◆ Given material
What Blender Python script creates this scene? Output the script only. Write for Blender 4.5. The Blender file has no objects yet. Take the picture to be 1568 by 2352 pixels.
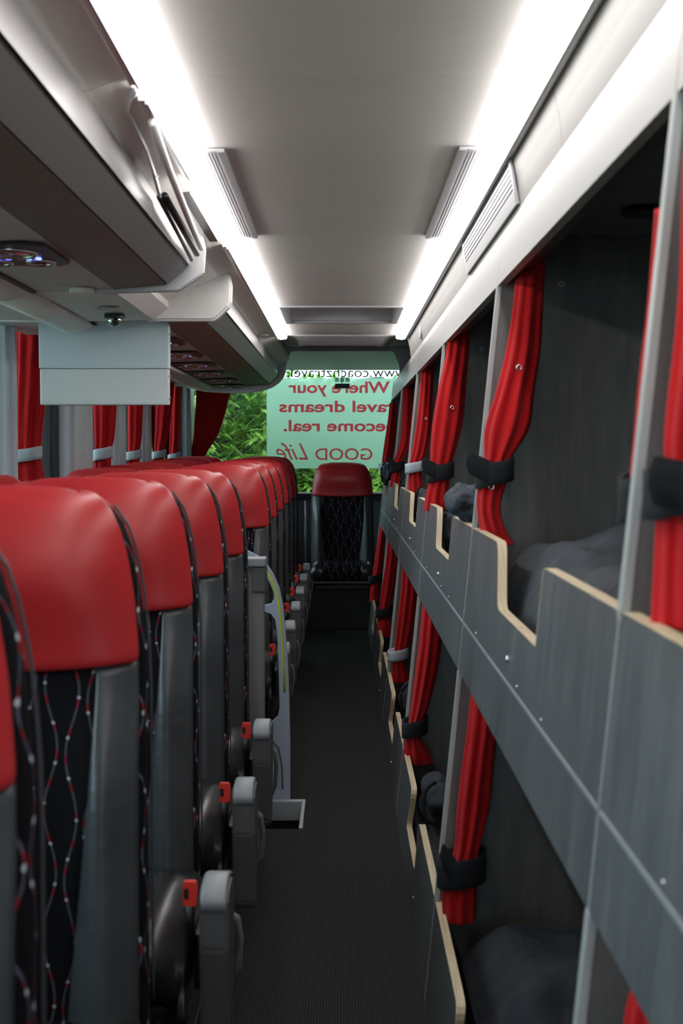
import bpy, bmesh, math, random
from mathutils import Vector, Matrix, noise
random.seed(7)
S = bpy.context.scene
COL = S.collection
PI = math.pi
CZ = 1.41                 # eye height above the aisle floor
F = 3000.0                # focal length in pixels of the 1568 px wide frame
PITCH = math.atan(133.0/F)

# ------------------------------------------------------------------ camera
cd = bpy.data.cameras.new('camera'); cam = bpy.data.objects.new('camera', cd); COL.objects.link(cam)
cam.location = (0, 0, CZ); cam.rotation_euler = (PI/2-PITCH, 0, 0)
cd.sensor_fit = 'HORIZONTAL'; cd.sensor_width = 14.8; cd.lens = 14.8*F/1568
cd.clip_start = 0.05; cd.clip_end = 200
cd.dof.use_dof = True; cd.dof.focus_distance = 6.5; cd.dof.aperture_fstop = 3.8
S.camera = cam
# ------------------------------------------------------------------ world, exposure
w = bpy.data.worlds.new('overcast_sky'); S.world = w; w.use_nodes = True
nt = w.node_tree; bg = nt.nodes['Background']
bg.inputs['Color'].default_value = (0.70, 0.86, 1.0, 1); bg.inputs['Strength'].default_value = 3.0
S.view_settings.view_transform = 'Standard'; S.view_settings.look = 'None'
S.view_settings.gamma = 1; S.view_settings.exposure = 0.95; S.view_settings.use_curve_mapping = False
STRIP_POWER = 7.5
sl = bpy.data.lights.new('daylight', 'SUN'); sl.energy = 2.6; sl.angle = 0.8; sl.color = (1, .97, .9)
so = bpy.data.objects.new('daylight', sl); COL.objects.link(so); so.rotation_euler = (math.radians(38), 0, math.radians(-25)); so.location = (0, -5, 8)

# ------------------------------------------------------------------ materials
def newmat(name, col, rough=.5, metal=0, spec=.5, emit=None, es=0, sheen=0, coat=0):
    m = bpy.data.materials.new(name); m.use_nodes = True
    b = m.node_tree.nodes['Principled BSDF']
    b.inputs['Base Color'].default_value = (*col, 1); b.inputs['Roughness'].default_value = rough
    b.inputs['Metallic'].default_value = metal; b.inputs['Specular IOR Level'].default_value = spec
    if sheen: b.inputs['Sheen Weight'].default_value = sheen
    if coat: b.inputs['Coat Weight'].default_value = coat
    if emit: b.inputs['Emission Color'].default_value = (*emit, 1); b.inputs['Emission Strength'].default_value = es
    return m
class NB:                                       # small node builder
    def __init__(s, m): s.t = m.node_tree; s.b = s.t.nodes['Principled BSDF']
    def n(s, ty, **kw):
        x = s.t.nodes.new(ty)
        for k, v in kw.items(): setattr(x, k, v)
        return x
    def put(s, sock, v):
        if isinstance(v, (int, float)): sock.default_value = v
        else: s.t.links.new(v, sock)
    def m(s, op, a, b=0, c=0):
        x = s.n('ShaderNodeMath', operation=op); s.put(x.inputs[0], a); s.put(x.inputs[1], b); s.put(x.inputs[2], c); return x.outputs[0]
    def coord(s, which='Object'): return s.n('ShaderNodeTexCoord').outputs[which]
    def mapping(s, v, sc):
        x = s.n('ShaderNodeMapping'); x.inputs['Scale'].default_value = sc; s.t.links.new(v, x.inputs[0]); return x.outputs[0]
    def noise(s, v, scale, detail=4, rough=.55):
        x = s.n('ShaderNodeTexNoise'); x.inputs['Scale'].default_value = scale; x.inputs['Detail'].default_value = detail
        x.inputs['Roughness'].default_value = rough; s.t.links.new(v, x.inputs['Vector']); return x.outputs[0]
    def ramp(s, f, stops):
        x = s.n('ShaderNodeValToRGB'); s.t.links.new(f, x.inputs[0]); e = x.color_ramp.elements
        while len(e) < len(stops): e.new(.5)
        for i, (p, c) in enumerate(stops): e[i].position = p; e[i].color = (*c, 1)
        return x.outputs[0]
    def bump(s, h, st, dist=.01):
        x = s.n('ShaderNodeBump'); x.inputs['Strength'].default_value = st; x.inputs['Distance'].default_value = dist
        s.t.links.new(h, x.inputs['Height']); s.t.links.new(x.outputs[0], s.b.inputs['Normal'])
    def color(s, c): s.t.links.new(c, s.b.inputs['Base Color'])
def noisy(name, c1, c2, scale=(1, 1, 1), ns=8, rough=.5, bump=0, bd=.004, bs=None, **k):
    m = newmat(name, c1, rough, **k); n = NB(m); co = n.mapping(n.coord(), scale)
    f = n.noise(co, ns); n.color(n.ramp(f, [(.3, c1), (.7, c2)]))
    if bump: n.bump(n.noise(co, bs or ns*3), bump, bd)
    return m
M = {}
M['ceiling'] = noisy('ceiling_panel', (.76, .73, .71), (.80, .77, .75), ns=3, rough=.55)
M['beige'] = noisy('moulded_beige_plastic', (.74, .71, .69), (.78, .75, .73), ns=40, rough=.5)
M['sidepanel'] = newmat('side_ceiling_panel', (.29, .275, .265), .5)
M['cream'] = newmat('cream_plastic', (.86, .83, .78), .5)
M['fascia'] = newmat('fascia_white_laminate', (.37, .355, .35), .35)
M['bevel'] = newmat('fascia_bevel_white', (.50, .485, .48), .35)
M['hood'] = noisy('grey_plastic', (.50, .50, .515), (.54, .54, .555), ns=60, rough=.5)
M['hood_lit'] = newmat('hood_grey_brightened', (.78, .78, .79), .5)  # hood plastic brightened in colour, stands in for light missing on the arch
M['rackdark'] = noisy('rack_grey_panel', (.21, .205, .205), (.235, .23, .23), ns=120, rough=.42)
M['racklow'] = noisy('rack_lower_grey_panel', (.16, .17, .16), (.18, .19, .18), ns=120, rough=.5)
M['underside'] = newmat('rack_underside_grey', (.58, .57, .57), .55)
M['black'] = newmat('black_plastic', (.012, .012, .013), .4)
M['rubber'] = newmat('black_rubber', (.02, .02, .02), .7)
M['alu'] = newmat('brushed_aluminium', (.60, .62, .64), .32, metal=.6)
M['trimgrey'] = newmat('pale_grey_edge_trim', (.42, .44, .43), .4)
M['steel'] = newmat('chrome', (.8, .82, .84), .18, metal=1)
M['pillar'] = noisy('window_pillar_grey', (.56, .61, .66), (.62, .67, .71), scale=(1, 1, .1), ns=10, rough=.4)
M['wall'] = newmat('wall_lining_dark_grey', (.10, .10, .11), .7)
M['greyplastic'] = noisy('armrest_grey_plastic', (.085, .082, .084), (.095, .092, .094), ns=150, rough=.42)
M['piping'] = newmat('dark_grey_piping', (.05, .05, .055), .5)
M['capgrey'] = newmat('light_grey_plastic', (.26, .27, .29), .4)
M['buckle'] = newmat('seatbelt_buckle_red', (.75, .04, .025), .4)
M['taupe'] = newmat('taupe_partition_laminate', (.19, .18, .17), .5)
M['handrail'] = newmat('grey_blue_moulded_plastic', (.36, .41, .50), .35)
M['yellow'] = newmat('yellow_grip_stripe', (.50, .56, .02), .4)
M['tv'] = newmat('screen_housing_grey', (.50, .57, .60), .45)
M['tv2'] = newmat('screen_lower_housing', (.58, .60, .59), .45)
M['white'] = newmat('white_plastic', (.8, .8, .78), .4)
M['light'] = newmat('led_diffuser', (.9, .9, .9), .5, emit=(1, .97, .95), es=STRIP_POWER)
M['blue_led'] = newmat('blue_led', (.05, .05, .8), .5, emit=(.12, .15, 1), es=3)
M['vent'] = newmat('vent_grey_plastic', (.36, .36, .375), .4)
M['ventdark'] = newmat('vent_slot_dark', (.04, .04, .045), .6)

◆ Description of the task
In the data above, please extract the lines from the first one through the line with "so = bpy.data.objects.new('daylight', sl);", exactly, and keep pictures out.

◆ In response
What Blender Python script creates this scene? Output the script only. Write for Blender 4.5. The Blender file has no objects yet. Take the picture to be 1568 by 2352 pixels.
import bpy, bmesh, math, random
from mathutils import Vector, Matrix, noise
random.seed(7)
S = bpy.context.scene
COL = S.collection
PI = math.pi
CZ = 1.41                 # eye height above the aisle floor
F = 3000.0                # focal length in pixels of the 1568 px wide frame
PITCH = math.atan(133.0/F)

# ------------------------------------------------------------------ camera
cd = bpy.data.cameras.new('camera'); cam = bpy.data.objects.new('camera', cd); COL.objects.link(cam)
cam.location = (0, 0, CZ); cam.rotation_euler = (PI/2-PITCH, 0, 0)
cd.sensor_fit = 'HORIZONTAL'; cd.sensor_width = 14.8; cd.lens = 14.8*F/1568
cd.clip_start = 0.05; cd.clip_end = 200
cd.dof.use_dof = True; cd.dof.focus_distance = 6.5; cd.dof.aperture_fstop = 3.8
S.camera = cam
# ------------------------------------------------------------------ world, exposure
w = bpy.data.worlds.new('overcast_sky'); S.world = w; w.use_nodes = True
nt = w.node_tree; bg = nt.nodes['Background']
bg.inputs['Color'].default_value = (0.70, 0.86, 1.0, 1); bg.inputs['Strength'].default_value = 3.0
S.view_settings.view_transform = 'Standard'; S.view_settings.look = 'None'
S.view_settings.gamma = 1; S.view_settings.exposure = 0.95; S.view_settings.use_curve_mapping = False
STRIP_POWER = 7.5
sl = bpy.data.lights.new('daylight', 'SUN'); sl.energy = 2.6; sl.angle = 0.8; sl.color = (1, .97, .9)
so = bpy.data.objects.new('daylight', sl); COL.objects.link(so); so.rotation_euler = (math.radians(38), 0, math.radians(-25)); so.location = (0, -5, 8)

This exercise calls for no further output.